Sorata was a lovely village right up in the mountains. Not the most lively of places particularly as they have no electricity during the day but it was beautiful. Managed to find a guide and the next day headed out on a tramp. I am not sure my Spanish is improving quite as much as I think it is because I understood it was a 4 hour tramp. What I failed to understand was that it was 4 hours up and 4 hours down over a total of 30km up to an altitude of 4,200m. It was a bit of a struggle to say the least and I felt like a right whimp because all the kids taking their herds of goats, sheep, cows up to pasture seemed to sprint up the mountain without any difficulty whatsoever. I guess I am not as young as I used to be, boo hoo!
Thank god that all I had to do the next day was to sit on a bus. Headed south to Oruro. The guide book was very dismissive and despite my second bout of stomach problems I loved it. It had 2 lovely leafy plaza's where you could sit in the shade (in close proximity to a loo) and just chill. It had a great night market and Bolivians have discovered the perfect way of selling portable DVD players to men - just show a porno film. It certainly attracted a sizeable crowd!

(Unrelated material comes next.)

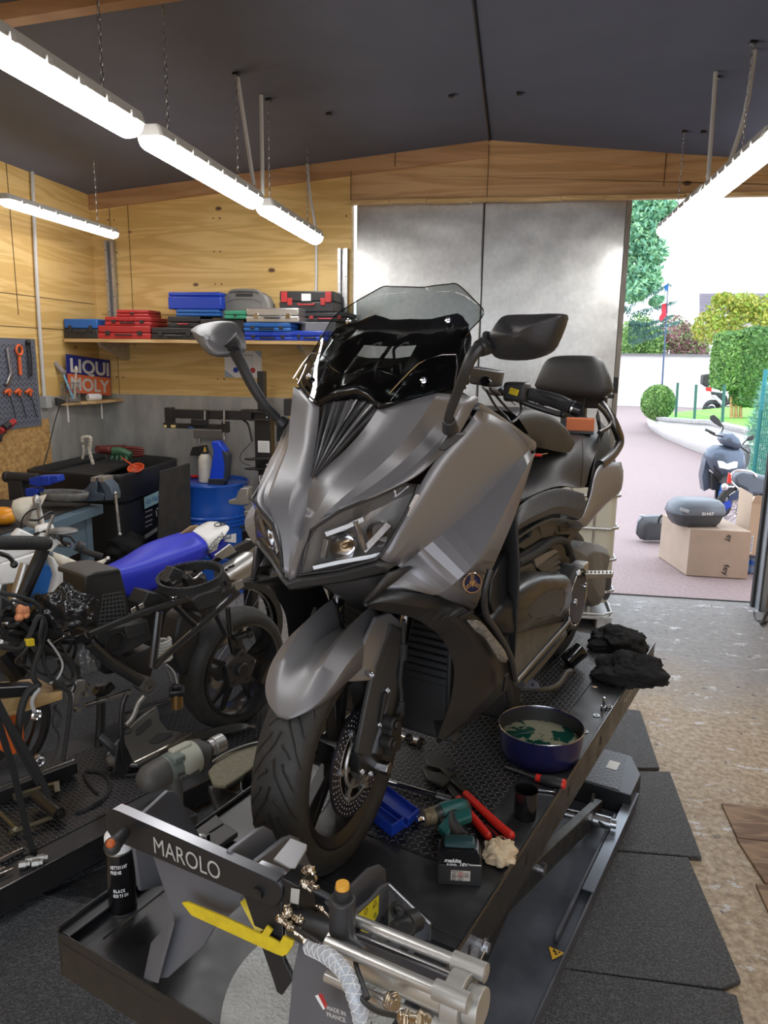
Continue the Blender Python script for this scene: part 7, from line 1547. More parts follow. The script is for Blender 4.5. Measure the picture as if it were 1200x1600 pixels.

Once the pills had kicked in I took the train south to Uyuni. It was an interesting journey. Pretty depressing initially because it took you through a rubbish tip. Bolivians don't seem to have land fill sites and just take their rubblish to the nearest spot of open ground and just dump it so it was pretty grim. Once you left the town though the scenery changed dramatically and there were these amazing mountains, lakes, with huge flocks of birds. Bloody marvelous! It was slighty surreal though watching 'Miracle on 34th Street' with Dickie Attenborough dubbed into Spanish on the trains video sytem.